UMD Graduates Invent World's First Ultra-Clean Wood Stove

It all started in 2013 with an international design competition called the Wood Stove Decathlon.

Two University of Maryland students from the Clark School of Engineering, who would later go on to launch a startup venture based on their ideas, comprised the only student team participating in the design competition with established industry manufacturers.

The goal of the competition, held on the National Mall in Washington, D.C. and hosted by the Alliance for Green Heat, was to develop a wood stove that would break out of the complicated and unclean traditional wood burning methods and pave the way for a more energy-efficient and clean-burning method.

UMD’s Team Mulciber won the Low Emissions Prize. The same invention went on to win the Grand Prize at the Alliance for Green Heat’s Wood Stove Design Workshop last year.
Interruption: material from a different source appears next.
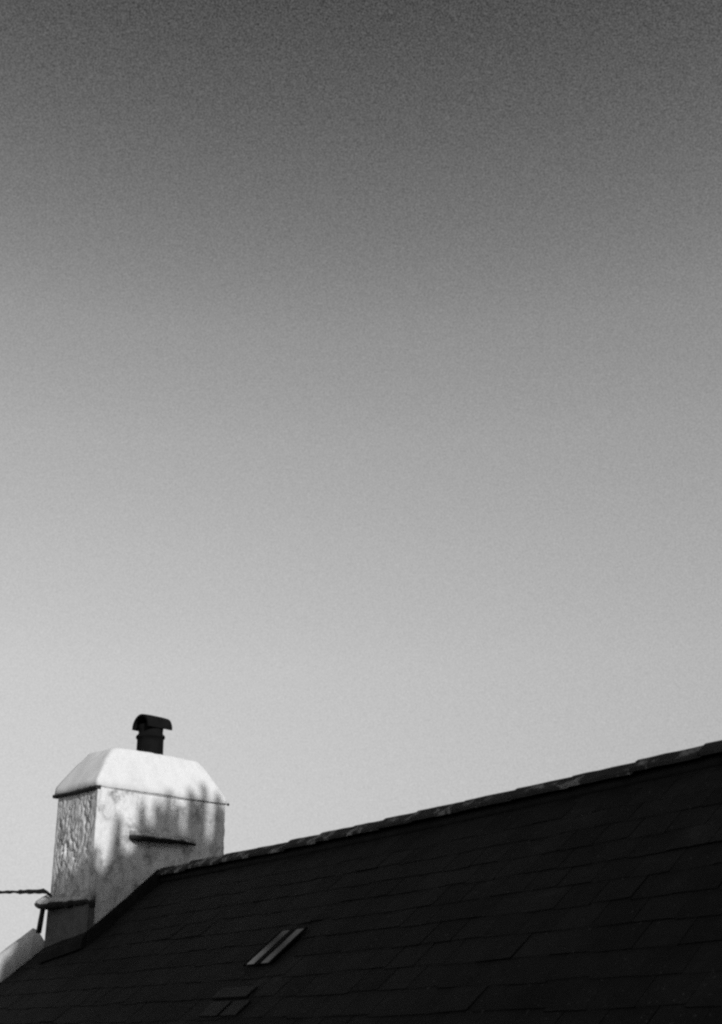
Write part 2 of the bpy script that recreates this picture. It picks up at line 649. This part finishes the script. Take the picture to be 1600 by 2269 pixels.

Following the competition, two students from Team Mulciber launched a startup called MF Fire to continue their work and make products that help people use natural and sustainable methods to keep their homes warm.

“For centuries, the world relied on local, renewable wood fuel to heat their homes. However, traditional wood burning was dirty and complicated, and much of the world gave up wood for fossil fuels,” said Taylor Myers, Chief Technical Officer of the startup and a graduate of UMD’s fire protection engineering program. He is currently a mechanical engineering Ph.D. candidate at the University.

Myers worked with Ryan Fisher, who completed his bachelor’s and master’s degrees in fire protection engineering program at UMD, to develop the Mulciber stove.

In Myers’ words, “Mulciber provides clean and sustainable energy, transforming the way the world heats their homes.” It uses nothing but wood fuel.

“Other home heating systems, like fuel oil, propane or natural gas, are expensive, non-renewable, or both,” Myers said. “The Mulciber was designed by fire scientists to outperform all of these: providing the natural heat of inexpensive and renewable wood without emitting health harming emissions.”

The stove, which features a matte black finish with a large viewing window and the world’s first ultra-clean heater that emits less smoke than a single cigarette, is named after the Roman god Mulciber, who represents “perfect control of metal and fire.”

Support for the startup came in from several quarters. The university offered the team funding during initial stages for competition and development.

“The university was tremendously generous. It was its funding and encouragement that allowed our student team to perform as well as we did,” Myers said.

UMD’s Maryland Technology Enterprise Institute (Mtech) guided them through the market scenarios to help tailor the product according to customer requirements. “We have had a lot of help from Mtech, particularly Satish Tamboli [venture advisor, Mtech Ventures] and Craig Dye [director, Mtech Ventures],” said Myers.

The Office of Technology Commercialization offered support to MF Fire to secure intellectual property protecting the Mulciber. They also helped speed up the licensing process so that the product could be taken to the market soon.

In five years, MF Fire will be “continuing to innovate and use our engineering expertise to create better products that improve lives,” Myers said.